5. Pressure, pressure, pressure!

I was talking to someone the other day – I think it may have been Rhiarti – and talking about how the imagination of young people is stifled these days. UPDATE: Yes, it was definitely Rhiarti, right here, in fact. So yes – the imagination of young people is stifled by the fact that they’re expected to learn all these million-and-one different techniques which there’s no way in hell are going to stay in their tiny heads. I remember “writing” at primary school being all about writing stories. Now, they’re expected to write Reports, Explanation Texts, Instruction Texts, Recounts, Narratives and all manner of other things (all inevitably capitalised, too) rather than, you know, just being able to sit down and write to express themselves. Even when they do get the rare opportunity to write a story, it’s inevitably got such a long list of completely arbitrary success criteria for them to fulfil that any semblance of creativity has been battered out of them by the end of their school career. Which is sad.

All this is the tip of the iceberg. Don’t even get me started on the “three stage lesson”, on “thinking skills”, “thinking hats”, Bloom’s Taxonomy, starters, plenaries and all manner of other shit.

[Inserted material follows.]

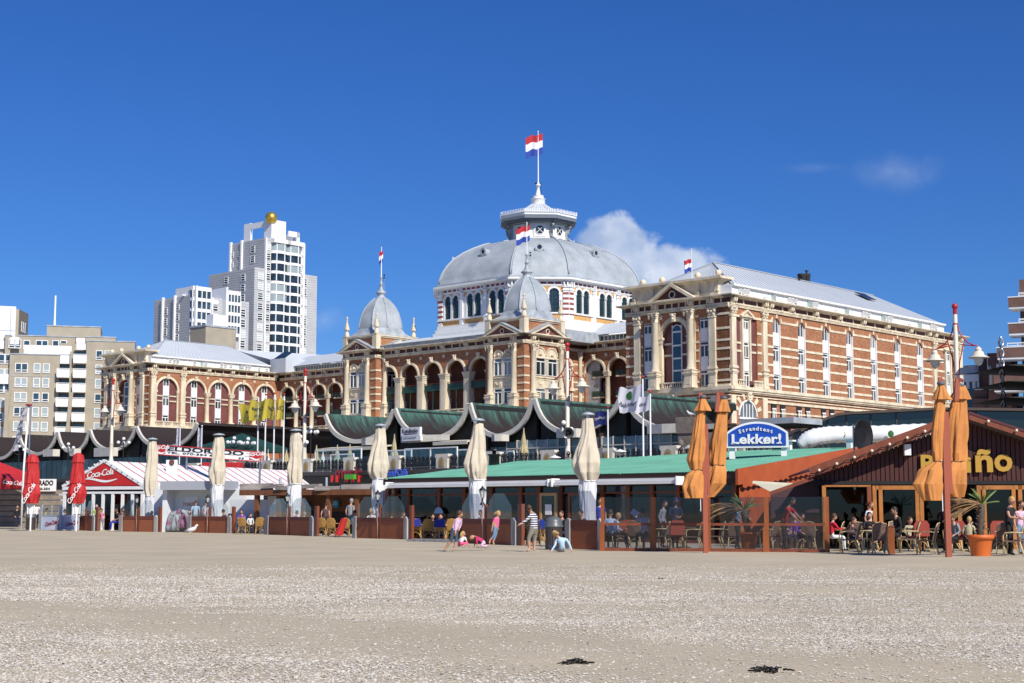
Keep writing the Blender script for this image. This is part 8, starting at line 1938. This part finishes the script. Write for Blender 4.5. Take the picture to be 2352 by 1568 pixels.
M_RC = mat('brick_red_cushion',(.30,.045,.03),.8)
for px,yb,lb in ((1552,1261.6,'red cushion on the chair behind the second glass bay'),(1440,1259,'red cushion on a chair behind the first glass bay'),(2108,1266.5,'red cushion on a chair right of the short post'),(2190,1268.5,'red cushion beside the right mast'),(2282,1268,'red cushion right of the palm trunk')):
    P0 = onG(px,yb); q_ = thing('seat_cushion',lb,'cushion',(P0.x,P0.y,0),R(4),'brick red chair cushions'); mb = MB(); mb.prism([(-.25,.5),(.25,.5),(.25,.88),(.17,1.0),(-.17,1.0),(-.25,.88)],-.46,-.36); mb.build('cushion_back',M_RC,q_); mb = MB(); mb.box(-.22,.22,-.3,.2,.45,.5); mb.build('cushion_base',M_RC,q_)
tb = [(TG,400,1219,'in the gap by the gull'),(TG,572,1224,'in the gap before the kiosk'),(TG,750,1228,'left of the red jacket'),(TG,965,1235,'by the entrance steps'),(TG,1222,1246,'behind the striped boy'),(TW,1570,1258,'behind the second glass bay'),(TW,1800,1258,'beside the waiter in red'),(TW,1985,1264,'before the woman with dark hair'),(TW,2120,1266,'right of the short post'),(TW,2235,1266,'behind the large orange pot')]
seen = set()
for pr_,px,yb,lb in tb:
    if pr_.name in seen: copy_tree(pr_,onG(px,yb),R(5),('green' if pr_ is TG else 'dark wooden') + ' topped terrace table ' + lb)
    else: seen.add(pr_.name); pr_.location = onG(px,yb); pr_['label'] = ('green' if pr_ is TG else 'dark wooden') + ' topped terrace table ' + lb
# wooden step, red jacket
A,B_ = onG(938,1243),onG(1062,1246); an,L_ = seg_frame(A,B_); q_ = thing('wooden_step','grey weathered plank step in front of the tan and blue chairs','step',A,an); mb = MB(); mb.box(0,L_,-.1,.3,0,.09); mb.build('plank',M_GW2,q_); mb = MB(); mb.box(0,L_,.32,.62,0,.11); mb.build('plank',M_GW2,q_)
P0 = onG(795,1233.5); q_ = thing('red_jacket','bright red jacket hanging over a tan cane chair','jacket',(P0.x,P0.y - .3,0),0); mb = MB(); mb.grid(lambda u,v: (-.05 + (u - .5)*(.3 + .12*v) - .3*v,-.08*math.sin(u*3.1) + .03*math.sin(u*14),.95 - .85*v),10,10); mb.build('cloth',M_COKE,q_)
# ---- palms in pots
def potted_palm(px,yb,pw,trunk,crown,label,glab,seed,M_POT):
    P0 = onG(px,yb); k = P0.y/3450; r_ = pw*k/2; t = thing('potted_palm',label,'potted palm',P0,0); mb = MB(); h_ = .62
    mb.lathe([(r_*.72,0),(r_*.92,h_*.78),(r_*.94,h_*.8),(r_*1.06,h_*.8),(r_*1.06,h_),(r_*.96,h_),(r_*.9,h_*.93)],0,0,24); mb.build('pot',M_POT,t)
    rs_ = random.Random(seed); T_ = atY(*crown,P0.y) - P0; mb = MB(); mb.tube([(0,0,.5),(T_.x*.2,0,T_.z*.5),(T_.x*.7,.02,T_.z*.85),(T_.x,0,T_.z)],[.11,.1,.12,.1],8)
    for i in range(16): z_ = .6 + (T_.z - .65)*i/16; q2 = rs_.random()*6.28; mb.beam((T_.x*.3*i/16,0,z_),(T_.x*.4*i/16 + .15*math.cos(q2),.15*math.sin(q2),z_ + .09),.05,.03)
    mb.build('trunk',mat('palm_trunk',(.09,.07,.055),.9,var=.3,vscale=12),t)
    for kind,n,m_ in (('dead',44,mat('dry_palm_leaf',(.22,.13,.055),.8,var=.35,vscale=6)),('green',20,mat('green_palm_leaf',(.10,.17,.035),.6,var=.3,vscale=6))):
        for i in range(n):
            L_ = rs_.uniform(.5,1.35) if kind == 'dead' else rs_.uniform(.35,.7); mb = MB(); q2 = rs_.gauss(math.pi,.55) if kind == 'dead' else rs_.uniform(0,6.28); el = rs_.uniform(-.15,.55) if kind == 'dead' else rs_.uniform(.3,1.4); d = Vector((math.cos(q2)*math.cos(el),.5*math.sin(q2)*math.cos(el),math.sin(el))); p = Vector((T_.x,0,T_.z)); P = [p.copy()]
            for s_ in range(6): d = (d + Vector((-.10 if kind == 'dead' else -.05,0,-.13 if kind == 'dead' else -.06))).normalized(); p = p + d*L_/6; P.append(p.copy())
            sd = Vector((rs_.uniform(-.3,.3),1,rs_.uniform(-.6,.6))).normalized()
            for f in range(-2,3):
                w_ = .016; V = []
                for s_,q3 in enumerate(P): fr = s_/6; off = sd*f*.05*fr*L_; wd = Vector((0,.3,1)).normalized()*w_*(1 - fr*.8); V += [q3 + off - wd,q3 + off + wd]
                mb.add(V,[(2*s_,2*s_ + 2,2*s_ + 3,2*s_ + 1) for s_ in range(6)])
            mb.build('frond',m_,t,recalc=False)
potted_palm(1720,1266,42,.5,(1708,1170),'potted palm with dry windblown fronds behind the glass wall','',4,mat('orange_pot',(.62,.14,.025),.5))
potted_palm(2253,1277,58,.5,(2255,1158),'large bright orange pot with palm blown to the left, right terrace','',9,MATS['orange_pot'])
P0 = onG(147,1216); P0.y += 5
q_ = thing('palm_tree','bushy palm with drooping fronds in front of the small name sign','palm',P0); mb = MB(); mb.lathe([(.18,0),(.15,1.5),(.2,2.6)],.3,0,8); mb.build('trunk',MATS['palm_trunk'],q_); rs_ = random.Random(3)
for i in range(34):
    q2,el,L_ = rs_.uniform(0,6.28),rs_.uniform(-.3,1.3),rs_.uniform(1.2,2.4); d = Vector((math.cos(q2)*math.cos(el),math.sin(q2)*math.cos(el),math.sin(el))); p = Vector((.3,0,2.6)); mb = MB(); P = [p.copy()]
    for s_ in range(7): d = (d + Vector((-.04,0,-.2))).normalized(); p = p + d*L_/7; P.append(p.copy())
    sd = d.cross(Vector((0,0,1))).normalized()
    for f in range(-3,4):
        V = []
        for s_,q3 in enumerate(P): fr = s_/7; V += [q3 + sd*f*.09*math.sin(fr*3) - Vector((0,0,.02)),q3 + sd*f*.09*math.sin(fr*3) + Vector((0,0,.02))]
        mb.add(V,[(2*s_,2*s_ + 2,2*s_ + 3,2*s_ + 1) for s_ in range(7)])
    mb.build('frond',mat('olive_palm_leaf',(.13,.12,.05),.7,var=.4,vscale=4),q_,recalc=False)
# gull on the sand, seaweed
gull(onG(440,1228),R(-5),1.7,'gull with grey wings standing on the sand before the brown fence'); gull(atY(1588,1038,84),R(20),1.8,'gull at the ridge of the mint roof by the stone monument')
for (x0_,x1_,yc,lb,sd_) in ((1294,1352,1522,'dark clump of washed up seaweed, left of the two',2),(1738,1806,1540,'dark flat clump of washed up seaweed, right of the two',6),(1511,1521,1329,'tiny dark scrap of seaweed far out on the sand',8)):
    P0 = onG((x0_ + x1_)/2,yc); w_ = (x1_ - x0_)/2*P0.y/3450; t = thing('seaweed',lb,'seaweed',(P0.x,P0.y,sand_h(P0.x,P0.y))); rs_ = random.Random(sd_); mb = MB()
    for i in range(20 if w_ > .1 else 4):
        p = Vector((rs_.uniform(-w_,w_)*.8,rs_.uniform(-.25,.25)*w_*2,rs_.uniform(.0,.03))); a = rs_.uniform(-.6,.6) + (math.pi if rs_.random() < .5 else 0); P = [p.copy()]
        for s_ in range(5): a += rs_.uniform(-.7,.7); p = p + Vector((math.cos(a),math.sin(a)*1.2,rs_.uniform(-.2,.35)))*w_*.17; p.z = min(.11,max(.006,p.z)); P.append(p.copy())
        mb.tube(P,.009,4,r1=.006)
        if i % 2: mb.sphere(P[3],.016,5,4)
    mb.build('weed_strands',mat('wet_seaweed',(.018,.016,.009),.35),t)
# ================================================================== PEOPLE
RAD = dict(pel=.125,spi=.115,che=.125,nec=.05,hed=.045,shL=.058,elL=.04,haL=.028,shR=.058,elR=.04,haR=.028,hiL=.085,knL=.058,anL=.038,toL=.032,hiR=.085,knR=.058,anR=.038,toR=.032)
EDG = [('pel','spi'),('spi','che'),('che','nec'),('nec','hed')] + [e for s_ in 'LR' for e in (('che','sh' + s_),('sh' + s_,'el' + s_),('el' + s_,'ha' + s_),('pel','hi' + s_),('hi' + s_,'kn' + s_),('kn' + s_,'an' + s_),('an' + s_,'to' + s_))]
SKIN = mat('skin',(.50,.27,.18),.6); SKIN2 = mat('tanned_skin',(.34,.16,.09),.6); EYE = mat('eye_dark',(.02,.015,.012),.3); LIP = mat('lips',(.35,.10,.08),.5)
def cm(n,c): return mat(n,c,.85,var=.08,vscale=9)
def stripes():
    m = mat('navy_striped_knit',(.65,.65,.66),.85); nt = m.node_tree; N = nt.nodes; w = N.new('ShaderNodeTexWave'); w.bands_direction = 'Z'; w.inputs['Scale'].default_value = 4.3; tc = N.new('ShaderNodeTexCoord'); cr = N.new('ShaderNodeValToRGB'); cr.color_ramp.interpolation = 'CONSTANT'; cr.color_ramp.elements[0].color = (.012,.015,.04,1); cr.color_ramp.elements[1].position = .45; cr.color_ramp.elements[1].color = (.68,.68,.70,1)
    nt.links.new(tc.outputs['Object'],w.inputs['Vector']); nt.links.new(w.outputs['Fac'],cr.inputs[0]); nt.links.new(cr.outputs[0],N['Principled BSDF'].inputs['Base Color']); return m
def hand(mb,W_,d,up,s_,mi=0):
    d = d.normalized(); sd = d.cross(up).normalized() if abs(d.dot(up)) < .95 else Vector((1,0,0)); c = W_ + d*.045*s_
    mb.tube([W_ - d*.02*s_,c,W_ + d*.085*s_],[.026*s_,.036*s_,.03*s_],6,mi)
    for k,l in zip((-1.5,-.5,.5,1.5),(.062,.075,.07,.055)):
        a = W_ + d*.08*s_ + sd*k*.016*s_; b = a + (d*.6 - up*.12).normalized()*l*.5*s_; mb.tube([a,b,b + (d - up*.8).normalized()*l*.5*s_],.0085*s_,4,mi)
    a = W_ + d*.03*s_ + sd*.03*s_; mb.tube([a,a + (sd + d*.8).normalized()*.03*s_,a + (sd*.3 + d).normalized()*.06*s_],.010*s_,4,mi)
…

So, in summary, a lot needs to change. But unfortunately, all of the things above, which are quite obviously and clearly dumb and stupid, are the sorts of things which men in suits with clipboards think “get results” and “show progress”. Well hooray for progress. Somehow we managed without it for a long time. Why can’t we go back to those days, for the kids’ sake and for the sake of the poor, anxious teachers constantly on the verge of nervous breakdowns?